Can all of these lines be returned exactly?

──────── Given material ────────

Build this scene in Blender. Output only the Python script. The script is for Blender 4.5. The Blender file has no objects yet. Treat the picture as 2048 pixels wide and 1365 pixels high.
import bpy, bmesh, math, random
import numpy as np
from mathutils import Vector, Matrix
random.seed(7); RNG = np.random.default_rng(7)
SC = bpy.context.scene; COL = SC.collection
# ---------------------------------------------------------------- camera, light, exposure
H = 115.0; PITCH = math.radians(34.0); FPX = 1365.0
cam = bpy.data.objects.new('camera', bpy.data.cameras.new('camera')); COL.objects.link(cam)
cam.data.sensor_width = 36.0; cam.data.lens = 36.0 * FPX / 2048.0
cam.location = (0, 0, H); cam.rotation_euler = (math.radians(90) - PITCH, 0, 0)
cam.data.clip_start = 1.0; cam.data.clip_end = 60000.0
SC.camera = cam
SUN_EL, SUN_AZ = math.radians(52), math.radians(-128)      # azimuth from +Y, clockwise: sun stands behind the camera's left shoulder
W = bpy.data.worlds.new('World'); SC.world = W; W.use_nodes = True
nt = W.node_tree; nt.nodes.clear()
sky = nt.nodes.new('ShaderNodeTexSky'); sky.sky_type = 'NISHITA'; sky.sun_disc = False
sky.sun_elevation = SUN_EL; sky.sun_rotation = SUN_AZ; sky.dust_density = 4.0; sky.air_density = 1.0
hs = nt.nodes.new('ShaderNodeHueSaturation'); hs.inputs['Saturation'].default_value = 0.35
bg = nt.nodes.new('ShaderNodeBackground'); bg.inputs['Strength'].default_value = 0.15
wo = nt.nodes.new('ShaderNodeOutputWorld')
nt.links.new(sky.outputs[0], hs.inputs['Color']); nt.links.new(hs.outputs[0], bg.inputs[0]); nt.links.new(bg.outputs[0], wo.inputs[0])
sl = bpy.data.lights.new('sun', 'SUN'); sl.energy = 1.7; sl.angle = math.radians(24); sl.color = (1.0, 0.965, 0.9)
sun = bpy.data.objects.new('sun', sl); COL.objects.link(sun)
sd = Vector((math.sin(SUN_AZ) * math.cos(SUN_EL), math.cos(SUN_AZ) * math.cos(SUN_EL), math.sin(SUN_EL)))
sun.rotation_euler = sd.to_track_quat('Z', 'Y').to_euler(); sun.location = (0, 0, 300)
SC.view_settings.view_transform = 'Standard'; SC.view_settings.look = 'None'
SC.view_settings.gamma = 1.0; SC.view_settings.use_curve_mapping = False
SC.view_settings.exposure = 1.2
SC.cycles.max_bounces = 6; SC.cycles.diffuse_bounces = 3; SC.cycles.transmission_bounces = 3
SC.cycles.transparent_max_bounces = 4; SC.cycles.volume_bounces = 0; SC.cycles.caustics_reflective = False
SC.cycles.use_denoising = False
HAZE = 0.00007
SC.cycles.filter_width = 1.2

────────

-- Full response --
Build this scene in Blender. Output only the Python script. The script is for Blender 4.5. The Blender file has no objects yet. Treat the picture as 2048 pixels wide and 1365 pixels high.
import bpy, bmesh, math, random
import numpy as np
from mathutils import Vector, Matrix
random.seed(7); RNG = np.random.default_rng(7)
SC = bpy.context.scene; COL = SC.collection
# ---------------------------------------------------------------- camera, light, exposure
H = 115.0; PITCH = math.radians(34.0); FPX = 1365.0
cam = bpy.data.objects.new('camera', bpy.data.cameras.new('camera')); COL.objects.link(cam)
cam.data.sensor_width = 36.0; cam.data.lens = 36.0 * FPX / 2048.0
cam.location = (0, 0, H); cam.rotation_euler = (math.radians(90) - PITCH, 0, 0)
cam.data.clip_start = 1.0; cam.data.clip_end = 60000.0
SC.camera = cam
SUN_EL, SUN_AZ = math.radians(52), math.radians(-128)      # azimuth from +Y, clockwise: sun stands behind the camera's left shoulder
W = bpy.data.worlds.new('World'); SC.world = W; W.use_nodes = True
nt = W.node_tree; nt.nodes.clear()
sky = nt.nodes.new('ShaderNodeTexSky'); sky.sky_type = 'NISHITA'; sky.sun_disc = False
sky.sun_elevation = SUN_EL; sky.sun_rotation = SUN_AZ; sky.dust_density = 4.0; sky.air_density = 1.0
hs = nt.nodes.new('ShaderNodeHueSaturation'); hs.inputs['Saturation'].default_value = 0.35
bg = nt.nodes.new('ShaderNodeBackground'); bg.inputs['Strength'].default_value = 0.15
wo = nt.nodes.new('ShaderNodeOutputWorld')
nt.links.new(sky.outputs[0], hs.inputs['Color']); nt.links.new(hs.outputs[0], bg.inputs[0]); nt.links.new(bg.outputs[0], wo.inputs[0])
sl = bpy.data.lights.new('sun', 'SUN'); sl.energy = 1.7; sl.angle = math.radians(24); sl.color = (1.0, 0.965, 0.9)
sun = bpy.data.objects.new('sun', sl); COL.objects.link(sun)
sd = Vector((math.sin(SUN_AZ) * math.cos(SUN_EL), math.cos(SUN_AZ) * math.cos(SUN_EL), math.sin(SUN_EL)))
sun.rotation_euler = sd.to_track_quat('Z', 'Y').to_euler(); sun.location = (0, 0, 300)
SC.view_settings.view_transform = 'Standard'; SC.view_settings.look = 'None'
SC.view_settings.gamma = 1.0; SC.view_settings.use_curve_mapping = False
SC.view_settings.exposure = 1.2
SC.cycles.max_bounces = 6; SC.cycles.diffuse_bounces = 3; SC.cycles.transmission_bounces = 3
SC.cycles.transparent_max_bounces = 4; SC.cycles.volume_bounces = 0; SC.cycles.caustics_reflective = False
SC.cycles.use_denoising = False
HAZE = 0.00007
SC.cycles.filter_width = 1.2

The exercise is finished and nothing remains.